As the Nigerian financial system continues to grapple with the rising cases of frauds and forgeries and the attendant threats to banking operations, the Nigerian Deposit Insurance Corporation (NDIC) has disclosed that 64 per cent of such fraudulent activities were traced to temporary staff member of banks in 2014.
The shocking revelation which promises to elicit reactions of Nigeria’s labour unions was made by the Managing Director/Chief Executive, Nigerian Deposit Insurance Corporation (NDIC), Alhaji Umaru Ibrahim, in Ilorin last week.
Speaking at the just concluded seminar for business editors and financial journalists, the NDIC helmsman regretted that in spite of the modest improvement recorded in the adoption of electronic payment system in recent times, it is worrisome that the banking system had continued to record very high incidences of fraud and forgeries in recent years. And according to him, a category of workers in the bank including temporary or contract staff perpetuated 64 per cent of such heinous crimes.

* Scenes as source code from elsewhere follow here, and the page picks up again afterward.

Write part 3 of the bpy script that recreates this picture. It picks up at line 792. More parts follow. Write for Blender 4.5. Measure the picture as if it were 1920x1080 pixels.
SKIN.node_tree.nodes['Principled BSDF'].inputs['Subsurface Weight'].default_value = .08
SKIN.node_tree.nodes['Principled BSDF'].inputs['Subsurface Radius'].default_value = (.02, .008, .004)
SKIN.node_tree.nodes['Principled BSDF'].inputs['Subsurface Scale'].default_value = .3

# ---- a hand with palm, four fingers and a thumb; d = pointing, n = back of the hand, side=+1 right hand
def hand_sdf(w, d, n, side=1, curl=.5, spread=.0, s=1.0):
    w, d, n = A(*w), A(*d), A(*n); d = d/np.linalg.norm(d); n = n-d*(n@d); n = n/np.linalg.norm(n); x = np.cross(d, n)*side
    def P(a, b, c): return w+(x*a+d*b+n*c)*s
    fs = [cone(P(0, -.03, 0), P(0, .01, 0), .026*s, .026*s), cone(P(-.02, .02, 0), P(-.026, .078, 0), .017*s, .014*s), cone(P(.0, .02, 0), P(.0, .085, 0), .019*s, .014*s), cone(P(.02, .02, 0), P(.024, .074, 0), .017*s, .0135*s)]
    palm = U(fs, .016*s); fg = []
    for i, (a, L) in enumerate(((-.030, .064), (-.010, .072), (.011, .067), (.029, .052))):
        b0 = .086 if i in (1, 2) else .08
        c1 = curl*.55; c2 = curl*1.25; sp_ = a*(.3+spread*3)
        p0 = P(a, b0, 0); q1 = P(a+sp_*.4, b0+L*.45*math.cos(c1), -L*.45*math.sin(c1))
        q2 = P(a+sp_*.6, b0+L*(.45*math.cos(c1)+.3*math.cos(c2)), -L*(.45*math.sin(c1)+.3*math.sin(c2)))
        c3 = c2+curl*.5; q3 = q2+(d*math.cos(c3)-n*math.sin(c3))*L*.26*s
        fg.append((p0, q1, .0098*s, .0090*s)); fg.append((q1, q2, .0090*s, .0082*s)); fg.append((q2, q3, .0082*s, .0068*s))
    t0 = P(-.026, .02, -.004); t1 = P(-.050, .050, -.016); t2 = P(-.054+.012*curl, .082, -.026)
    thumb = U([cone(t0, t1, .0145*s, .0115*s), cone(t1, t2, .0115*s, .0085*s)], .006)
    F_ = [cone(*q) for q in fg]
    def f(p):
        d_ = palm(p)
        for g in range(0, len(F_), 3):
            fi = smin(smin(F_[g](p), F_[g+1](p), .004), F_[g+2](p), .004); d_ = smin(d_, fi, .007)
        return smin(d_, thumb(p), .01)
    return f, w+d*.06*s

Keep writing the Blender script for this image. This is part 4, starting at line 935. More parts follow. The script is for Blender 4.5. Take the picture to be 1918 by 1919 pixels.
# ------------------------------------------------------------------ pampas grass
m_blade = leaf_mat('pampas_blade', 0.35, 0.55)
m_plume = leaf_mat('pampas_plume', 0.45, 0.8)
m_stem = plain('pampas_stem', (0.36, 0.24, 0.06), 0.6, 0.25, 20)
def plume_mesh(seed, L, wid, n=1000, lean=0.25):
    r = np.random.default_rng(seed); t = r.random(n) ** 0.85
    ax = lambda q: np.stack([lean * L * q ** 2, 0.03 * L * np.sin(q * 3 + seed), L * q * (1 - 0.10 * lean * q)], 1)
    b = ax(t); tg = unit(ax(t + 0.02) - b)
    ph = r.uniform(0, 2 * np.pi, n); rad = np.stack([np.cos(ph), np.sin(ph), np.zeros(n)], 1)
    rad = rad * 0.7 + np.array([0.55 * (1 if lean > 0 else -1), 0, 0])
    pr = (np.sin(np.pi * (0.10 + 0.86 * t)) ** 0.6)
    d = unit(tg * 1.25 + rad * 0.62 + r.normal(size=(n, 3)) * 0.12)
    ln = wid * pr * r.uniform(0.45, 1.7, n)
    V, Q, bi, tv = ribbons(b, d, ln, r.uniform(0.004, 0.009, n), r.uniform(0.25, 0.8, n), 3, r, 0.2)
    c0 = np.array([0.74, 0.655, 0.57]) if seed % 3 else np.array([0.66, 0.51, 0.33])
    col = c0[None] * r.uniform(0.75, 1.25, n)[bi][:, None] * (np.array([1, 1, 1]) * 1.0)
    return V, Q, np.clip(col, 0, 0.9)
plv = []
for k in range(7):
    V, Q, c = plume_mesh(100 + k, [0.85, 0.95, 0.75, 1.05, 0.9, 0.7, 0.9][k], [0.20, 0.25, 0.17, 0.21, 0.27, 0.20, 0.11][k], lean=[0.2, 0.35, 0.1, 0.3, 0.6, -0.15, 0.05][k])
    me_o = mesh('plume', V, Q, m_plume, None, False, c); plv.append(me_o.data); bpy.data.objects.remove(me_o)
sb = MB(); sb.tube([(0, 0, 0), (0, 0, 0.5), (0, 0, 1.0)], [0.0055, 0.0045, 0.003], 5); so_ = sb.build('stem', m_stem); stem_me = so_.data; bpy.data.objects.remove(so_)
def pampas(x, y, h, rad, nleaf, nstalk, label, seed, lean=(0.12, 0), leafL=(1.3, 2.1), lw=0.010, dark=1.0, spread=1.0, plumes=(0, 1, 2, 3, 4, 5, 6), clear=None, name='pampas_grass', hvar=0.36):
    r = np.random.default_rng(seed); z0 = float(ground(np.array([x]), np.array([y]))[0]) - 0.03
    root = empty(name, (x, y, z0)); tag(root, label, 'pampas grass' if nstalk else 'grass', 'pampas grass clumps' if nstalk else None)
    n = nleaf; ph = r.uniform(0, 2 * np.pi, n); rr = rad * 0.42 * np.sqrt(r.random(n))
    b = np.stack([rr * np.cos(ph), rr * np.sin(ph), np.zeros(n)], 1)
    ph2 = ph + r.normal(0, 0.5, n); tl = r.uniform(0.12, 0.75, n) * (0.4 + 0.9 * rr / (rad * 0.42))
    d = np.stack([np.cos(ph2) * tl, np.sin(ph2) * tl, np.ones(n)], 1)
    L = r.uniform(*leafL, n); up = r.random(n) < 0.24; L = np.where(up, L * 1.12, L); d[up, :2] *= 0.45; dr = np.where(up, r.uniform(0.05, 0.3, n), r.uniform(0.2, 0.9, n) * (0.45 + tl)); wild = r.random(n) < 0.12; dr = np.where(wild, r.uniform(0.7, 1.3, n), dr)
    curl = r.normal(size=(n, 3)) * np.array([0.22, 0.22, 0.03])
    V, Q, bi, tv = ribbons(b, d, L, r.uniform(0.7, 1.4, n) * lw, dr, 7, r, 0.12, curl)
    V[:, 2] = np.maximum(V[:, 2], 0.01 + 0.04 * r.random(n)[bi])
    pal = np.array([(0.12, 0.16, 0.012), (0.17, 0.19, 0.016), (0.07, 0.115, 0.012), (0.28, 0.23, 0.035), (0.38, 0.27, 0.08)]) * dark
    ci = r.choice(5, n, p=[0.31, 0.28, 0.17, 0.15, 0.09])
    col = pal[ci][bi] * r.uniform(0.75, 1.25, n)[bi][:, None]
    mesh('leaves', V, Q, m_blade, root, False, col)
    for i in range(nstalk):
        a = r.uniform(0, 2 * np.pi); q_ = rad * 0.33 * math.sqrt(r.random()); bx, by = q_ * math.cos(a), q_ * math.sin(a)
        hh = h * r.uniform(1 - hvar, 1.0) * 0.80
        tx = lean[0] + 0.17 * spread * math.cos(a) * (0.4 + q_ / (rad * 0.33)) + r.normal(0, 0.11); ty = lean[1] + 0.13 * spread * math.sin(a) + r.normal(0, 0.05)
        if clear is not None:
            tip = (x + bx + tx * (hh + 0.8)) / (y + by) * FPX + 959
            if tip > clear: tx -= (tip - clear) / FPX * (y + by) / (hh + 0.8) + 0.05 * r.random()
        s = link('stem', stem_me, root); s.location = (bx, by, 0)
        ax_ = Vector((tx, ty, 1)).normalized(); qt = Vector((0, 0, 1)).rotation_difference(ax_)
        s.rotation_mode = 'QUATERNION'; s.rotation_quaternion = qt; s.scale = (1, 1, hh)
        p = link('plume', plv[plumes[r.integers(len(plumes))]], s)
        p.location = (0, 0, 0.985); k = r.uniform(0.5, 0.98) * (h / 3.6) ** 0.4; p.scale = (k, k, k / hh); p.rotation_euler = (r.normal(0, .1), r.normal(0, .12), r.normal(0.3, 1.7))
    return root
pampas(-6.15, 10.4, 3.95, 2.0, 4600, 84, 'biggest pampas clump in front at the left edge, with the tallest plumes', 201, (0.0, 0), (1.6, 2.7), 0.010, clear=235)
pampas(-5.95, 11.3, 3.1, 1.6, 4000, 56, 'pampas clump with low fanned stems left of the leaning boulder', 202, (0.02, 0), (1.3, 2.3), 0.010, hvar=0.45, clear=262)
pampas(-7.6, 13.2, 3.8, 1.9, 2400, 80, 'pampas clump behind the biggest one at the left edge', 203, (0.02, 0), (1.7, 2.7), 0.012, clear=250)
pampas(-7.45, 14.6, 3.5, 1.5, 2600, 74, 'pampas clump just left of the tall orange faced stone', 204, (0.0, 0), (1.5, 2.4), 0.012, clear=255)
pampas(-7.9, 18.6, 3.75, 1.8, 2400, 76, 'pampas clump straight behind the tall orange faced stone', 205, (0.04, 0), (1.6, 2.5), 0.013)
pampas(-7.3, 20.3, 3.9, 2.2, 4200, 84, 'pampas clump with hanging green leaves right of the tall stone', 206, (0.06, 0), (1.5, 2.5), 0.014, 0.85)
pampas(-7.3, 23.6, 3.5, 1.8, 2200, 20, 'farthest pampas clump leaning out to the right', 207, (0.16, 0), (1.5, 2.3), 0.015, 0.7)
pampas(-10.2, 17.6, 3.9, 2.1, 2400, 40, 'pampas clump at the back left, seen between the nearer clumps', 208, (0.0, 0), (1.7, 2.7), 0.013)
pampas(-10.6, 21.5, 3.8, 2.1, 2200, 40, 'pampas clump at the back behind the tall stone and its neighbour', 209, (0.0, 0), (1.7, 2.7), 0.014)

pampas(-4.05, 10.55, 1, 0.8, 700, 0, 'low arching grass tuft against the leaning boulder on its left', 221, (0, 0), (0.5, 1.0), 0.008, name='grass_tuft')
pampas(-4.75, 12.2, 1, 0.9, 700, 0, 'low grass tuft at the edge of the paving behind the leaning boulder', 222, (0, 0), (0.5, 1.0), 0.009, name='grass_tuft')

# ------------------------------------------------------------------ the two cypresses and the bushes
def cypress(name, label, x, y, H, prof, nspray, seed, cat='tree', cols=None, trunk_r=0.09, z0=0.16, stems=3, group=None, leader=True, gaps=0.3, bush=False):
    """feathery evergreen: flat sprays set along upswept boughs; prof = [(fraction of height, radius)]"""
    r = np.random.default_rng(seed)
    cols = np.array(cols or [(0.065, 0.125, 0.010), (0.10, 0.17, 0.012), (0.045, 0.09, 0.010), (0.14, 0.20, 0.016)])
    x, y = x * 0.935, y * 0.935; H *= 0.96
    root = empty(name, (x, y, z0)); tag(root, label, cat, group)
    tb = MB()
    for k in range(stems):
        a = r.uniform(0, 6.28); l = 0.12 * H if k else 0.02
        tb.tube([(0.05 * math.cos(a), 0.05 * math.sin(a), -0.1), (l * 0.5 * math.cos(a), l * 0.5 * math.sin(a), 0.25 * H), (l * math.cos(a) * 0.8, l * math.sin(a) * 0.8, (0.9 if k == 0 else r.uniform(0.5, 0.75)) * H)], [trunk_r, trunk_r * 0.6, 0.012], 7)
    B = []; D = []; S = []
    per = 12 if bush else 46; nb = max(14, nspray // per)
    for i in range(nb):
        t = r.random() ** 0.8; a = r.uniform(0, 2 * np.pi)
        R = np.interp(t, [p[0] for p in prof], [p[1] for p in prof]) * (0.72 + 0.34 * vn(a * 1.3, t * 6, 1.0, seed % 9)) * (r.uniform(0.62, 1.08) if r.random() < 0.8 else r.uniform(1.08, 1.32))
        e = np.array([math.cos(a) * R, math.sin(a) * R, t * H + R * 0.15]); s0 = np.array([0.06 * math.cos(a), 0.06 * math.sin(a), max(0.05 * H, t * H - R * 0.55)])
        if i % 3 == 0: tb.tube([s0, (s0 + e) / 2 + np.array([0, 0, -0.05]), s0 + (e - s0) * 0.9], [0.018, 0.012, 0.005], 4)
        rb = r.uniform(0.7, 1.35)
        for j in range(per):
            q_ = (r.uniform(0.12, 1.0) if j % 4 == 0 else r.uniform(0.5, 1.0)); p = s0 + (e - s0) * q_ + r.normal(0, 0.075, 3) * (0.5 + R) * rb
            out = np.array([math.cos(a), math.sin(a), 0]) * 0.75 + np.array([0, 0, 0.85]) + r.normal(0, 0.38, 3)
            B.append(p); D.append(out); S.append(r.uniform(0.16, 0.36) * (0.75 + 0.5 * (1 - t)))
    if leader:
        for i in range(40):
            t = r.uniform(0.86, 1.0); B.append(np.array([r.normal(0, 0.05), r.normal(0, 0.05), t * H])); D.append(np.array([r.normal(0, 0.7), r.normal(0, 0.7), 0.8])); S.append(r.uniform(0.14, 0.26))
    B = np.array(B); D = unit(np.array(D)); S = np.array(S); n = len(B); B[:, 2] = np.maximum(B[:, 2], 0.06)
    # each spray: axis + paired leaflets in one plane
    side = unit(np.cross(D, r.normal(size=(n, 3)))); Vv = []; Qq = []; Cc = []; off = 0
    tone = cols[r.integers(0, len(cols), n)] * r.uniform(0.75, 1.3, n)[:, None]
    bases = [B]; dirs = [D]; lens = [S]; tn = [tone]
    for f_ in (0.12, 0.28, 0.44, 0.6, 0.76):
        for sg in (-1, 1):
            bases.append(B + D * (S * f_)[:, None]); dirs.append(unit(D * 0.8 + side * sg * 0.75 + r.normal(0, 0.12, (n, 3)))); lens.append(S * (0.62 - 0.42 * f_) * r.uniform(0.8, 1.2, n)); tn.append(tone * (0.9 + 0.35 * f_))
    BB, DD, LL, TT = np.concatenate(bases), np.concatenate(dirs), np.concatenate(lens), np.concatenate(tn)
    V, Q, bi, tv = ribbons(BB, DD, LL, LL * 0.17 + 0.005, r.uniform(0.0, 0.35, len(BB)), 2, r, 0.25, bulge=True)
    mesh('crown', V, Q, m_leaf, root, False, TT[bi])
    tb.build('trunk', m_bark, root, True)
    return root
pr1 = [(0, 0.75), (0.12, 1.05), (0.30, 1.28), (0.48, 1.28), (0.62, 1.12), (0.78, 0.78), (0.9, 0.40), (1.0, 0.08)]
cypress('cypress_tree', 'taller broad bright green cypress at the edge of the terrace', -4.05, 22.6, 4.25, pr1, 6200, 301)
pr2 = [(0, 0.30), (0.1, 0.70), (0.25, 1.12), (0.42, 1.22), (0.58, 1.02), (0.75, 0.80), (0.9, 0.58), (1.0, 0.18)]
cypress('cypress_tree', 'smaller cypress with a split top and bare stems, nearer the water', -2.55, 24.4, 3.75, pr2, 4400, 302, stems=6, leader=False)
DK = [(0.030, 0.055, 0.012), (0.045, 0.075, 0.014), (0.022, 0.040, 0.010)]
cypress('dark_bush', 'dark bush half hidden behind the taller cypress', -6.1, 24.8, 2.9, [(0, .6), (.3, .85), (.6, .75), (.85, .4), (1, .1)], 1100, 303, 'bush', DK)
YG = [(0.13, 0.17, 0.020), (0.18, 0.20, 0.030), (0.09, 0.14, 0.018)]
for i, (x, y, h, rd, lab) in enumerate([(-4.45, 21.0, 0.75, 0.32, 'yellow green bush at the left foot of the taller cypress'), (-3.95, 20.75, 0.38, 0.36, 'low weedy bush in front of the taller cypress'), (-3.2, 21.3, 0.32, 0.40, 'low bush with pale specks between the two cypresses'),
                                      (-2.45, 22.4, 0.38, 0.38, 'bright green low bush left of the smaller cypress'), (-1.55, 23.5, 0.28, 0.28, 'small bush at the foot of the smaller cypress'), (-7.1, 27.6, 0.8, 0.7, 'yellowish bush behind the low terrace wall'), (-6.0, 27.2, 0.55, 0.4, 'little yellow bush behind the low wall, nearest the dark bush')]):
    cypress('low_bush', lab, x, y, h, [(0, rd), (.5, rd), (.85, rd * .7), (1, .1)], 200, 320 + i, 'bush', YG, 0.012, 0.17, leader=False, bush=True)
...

To underscore the seriousness of the situation, Ibrahim disclosed that “A total of 10,612 of such cases were reported in 2014 as against 3,786 cases in 2013, which showed an increase of 183 per cent. The amount involved in 2013 was N21.80 billion as against N25.61 billion in 2014, which was a 17.5 per cent increase with expected/actual loss increase from N5.76 billion in 2013 to N6.19 billion in 2014.”
Ibrahim explained that the types and nature of frauds and forgeries were largely web-based (online banking)/ATM card related, fraudulent transfer/withdrawal of deposit frauds and suppression of customer deposits among others.
He added, “It was also discovered that temporary staff, clerks and tellers accounted for 64 per cent of the frauds and forgeries in 2014, which required urgent attention to improve the electronic payment controls, IT Security, human capital and integrity profiling as well as motivation of staff.”
He pointed out that Section 35 and 36 of the NDIC Act, 2006 had mandated all deposit-taking financial institutions to send returns on frauds, forgeries and other financial malpractices to the corporation on monthly basis.
According to the NDIC boss, banks are also expected to notify the corporation on any member of staff that has been dismissed or have their appointments terminated or advised to retire on grounds of financial infractions.
Ibrahim, however, said the corporation, in collaboration with the Central Bank of Nigeria, had embarked on various public awareness initiatives with a view to drastically reducing the percentage of Nigerians who have no access to any form of financial services from 39 per cent to 20 per cent by 2020.
Corroborating the NDIC’s claims, an official of the Economic and Financial Crimes Commission (EFCC), Mr. Ibrahim Shazali, noted that Nigerian banks, like their global counterparts, experience more external than internal fraud.
According to him, while outside fraud represented 99.79 per cent of cases in the bank at a particular period, the value of losses was N786 million, while insider fraud, which only represented a minuscule 0.21 per cent, resulted in an actual loss of N114 million.
He disclosed that about N6.2 billion was lost to cybercrimes in Nigeria in 2014.
He said the figure was grossly higher than the N485 million that was lost through the same channels in 2013.
Shazali identified Point of Sales (PoS), ATMs and mobile banking as the major avenues where the cybercrimes were being committed.
He, however, said that while the value of cybercrimes had been growing exponentially, it was comforting that the value of fraudulent transactions was less than one per cent of the total transactions.
“This should not, however, lead to premature sighs of relief as the success rate of attempted fraudulent transactions rose from a mere three per cent to 80 per cent in the space of just one year.”
He said the lack of a well-defined legal framework for prosecuting cybercrimes and financial frauds had led to poor success rate in the fight against the crimes.
The EFCC official said of the 1,461 suspected fraud cases reported in 2014 only fraudsters in 41 or three per cent of the cases were apprehended.
Shazali said that it had finally dawned on global financial and business leaders that cybercrime was not merely a technology issue, but at the heart of it.